(YOUR OBJECTIVE)
Reproduce every line of the listing as written, apart from the pictures.

(PROVIDED MATERIAL)

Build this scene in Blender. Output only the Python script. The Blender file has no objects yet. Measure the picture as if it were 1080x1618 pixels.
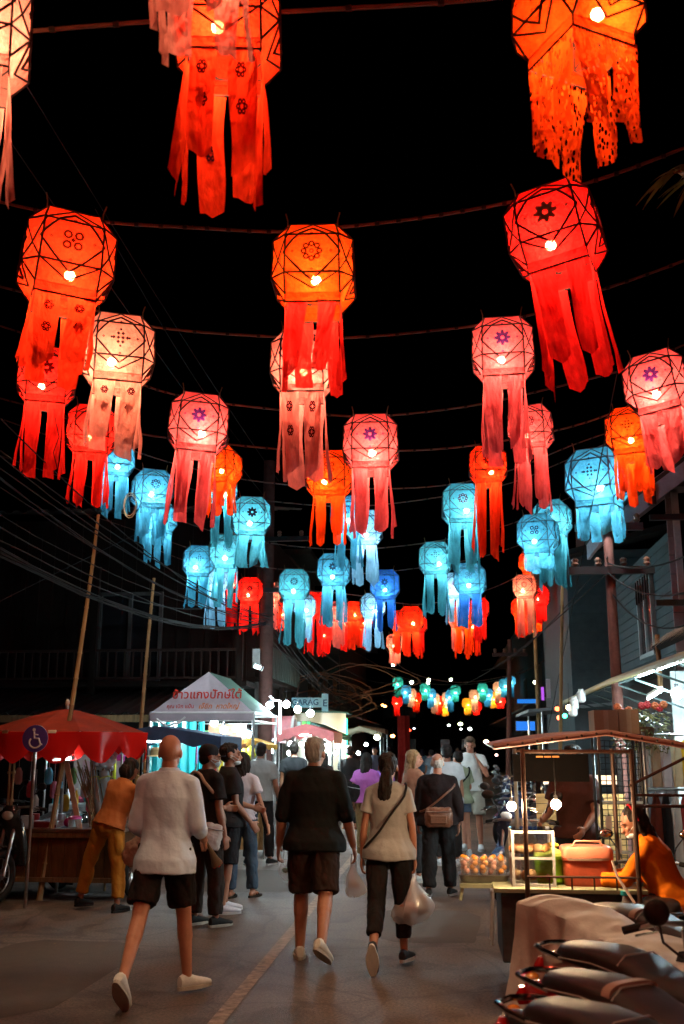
import bpy, bmesh, random
from math import *
from mathutils import Vector, Matrix, noise

SC = bpy.context.scene
COL = SC.collection
# ---------------------------------------------------------------- camera
PITCH, YAW, FPX = radians(13.0), radians(5.67), 1600.0
cam_data = bpy.data.cameras.new('camera')
cam = bpy.data.objects.new('camera', cam_data)
COL.objects.link(cam)
cam.location = (0, 0, 1.68)
cam.rotation_euler = (pi/2 + PITCH, 0, YAW)
cam_data.sensor_fit = 'AUTO'; cam_data.sensor_width = 36
cam_data.lens = 36*FPX/1618
cam_data.clip_end = 600; cam_data.clip_start = .05
cam_data.dof.use_dof = True
cam_data.dof.focus_distance = 9.6
cam_data.dof.aperture_fstop = 2.8
SC.camera = cam
# ---------------------------------------------------------------- night sky
world = bpy.data.worlds.new('World'); SC.world = world; world.use_nodes = True
wn = world.node_tree
sky = wn.nodes.new('ShaderNodeTexSky'); sky.sky_type = 'NISHITA'; sky.sun_disc = False
sky.sun_elevation = radians(-8); sky.sun_rotation = radians(200)
wn.links.new(sky.outputs[0], wn.nodes['Background'].inputs[0])
wn.nodes['Background'].inputs[1].default_value = 0.02
SC.view_settings.view_transform = 'Standard'; SC.view_settings.look = 'None'
SC.view_settings.gamma = 1; SC.view_settings.exposure = 0
SC.view_settings.use_curve_mapping = False
cy = SC.cycles
cy.use_denoising = True
cy.max_bounces = 5; cy.diffuse_bounces = 2; cy.glossy_bounces = 2; cy.transmission_bounces = 4
cy.transparent_max_bounces = 16
cy.sample_clamp_indirect = 2.5
cy.caustics_reflective = False; cy.caustics_refractive = False
cy.use_light_tree = True

# ---------------------------------------------------------------- helpers
def ray(px, py):
    x = (px-540)/FPX; y = (809-py)/FPX
    dy = cos(PITCH)-y*sin(PITCH); dz = sin(PITCH)+y*cos(PITCH)
    return Vector((x*cos(YAW)-dy*sin(YAW), x*sin(YAW)+dy*cos(YAW), dz))
def wp(px, py, Y):
    """the place at street depth Y that is seen in this direction"""
    r = ray(px, py)*(Y/ray(px, py).y)
    return Vector((r.x, Y, r.z+1.68))
def gp(px, py, z=0.0):
    r = ray(px, py); t = (z-1.68)/r.z
    return Vector((r.x*t, r.y*t, z))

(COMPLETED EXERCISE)
Build this scene in Blender. Output only the Python script. The Blender file has no objects yet. Measure the picture as if it were 1080x1618 pixels.
import bpy, bmesh, random
from math import *
from mathutils import Vector, Matrix, noise

SC = bpy.context.scene
COL = SC.collection
# ---------------------------------------------------------------- camera
PITCH, YAW, FPX = radians(13.0), radians(5.67), 1600.0
cam_data = bpy.data.cameras.new('camera')
cam = bpy.data.objects.new('camera', cam_data)
COL.objects.link(cam)
cam.location = (0, 0, 1.68)
cam.rotation_euler = (pi/2 + PITCH, 0, YAW)
cam_data.sensor_fit = 'AUTO'; cam_data.sensor_width = 36
cam_data.lens = 36*FPX/1618
cam_data.clip_end = 600; cam_data.clip_start = .05
cam_data.dof.use_dof = True
cam_data.dof.focus_distance = 9.6
cam_data.dof.aperture_fstop = 2.8
SC.camera = cam
# ---------------------------------------------------------------- night sky
world = bpy.data.worlds.new('World'); SC.world = world; world.use_nodes = True
wn = world.node_tree
sky = wn.nodes.new('ShaderNodeTexSky'); sky.sky_type = 'NISHITA'; sky.sun_disc = False
sky.sun_elevation = radians(-8); sky.sun_rotation = radians(200)
wn.links.new(sky.outputs[0], wn.nodes['Background'].inputs[0])
wn.nodes['Background'].inputs[1].default_value = 0.02
SC.view_settings.view_transform = 'Standard'; SC.view_settings.look = 'None'
SC.view_settings.gamma = 1; SC.view_settings.exposure = 0
SC.view_settings.use_curve_mapping = False
cy = SC.cycles
cy.use_denoising = True
cy.max_bounces = 5; cy.diffuse_bounces = 2; cy.glossy_bounces = 2; cy.transmission_bounces = 4
cy.transparent_max_bounces = 16
cy.sample_clamp_indirect = 2.5
cy.caustics_reflective = False; cy.caustics_refractive = False
cy.use_light_tree = True

# ---------------------------------------------------------------- helpers
def ray(px, py):
    x = (px-540)/FPX; y = (809-py)/FPX
    dy = cos(PITCH)-y*sin(PITCH); dz = sin(PITCH)+y*cos(PITCH)
    return Vector((x*cos(YAW)-dy*sin(YAW), x*sin(YAW)+dy*cos(YAW), dz))
def wp(px, py, Y):
    """the place at street depth Y that is seen in this direction"""
    r = ray(px, py)*(Y/ray(px, py).y)
    return Vector((r.x, Y, r.z+1.68))
def gp(px, py, z=0.0):
    r = ray(px, py); t = (z-1.68)/r.z
    return Vector((r.x*t, r.y*t, z))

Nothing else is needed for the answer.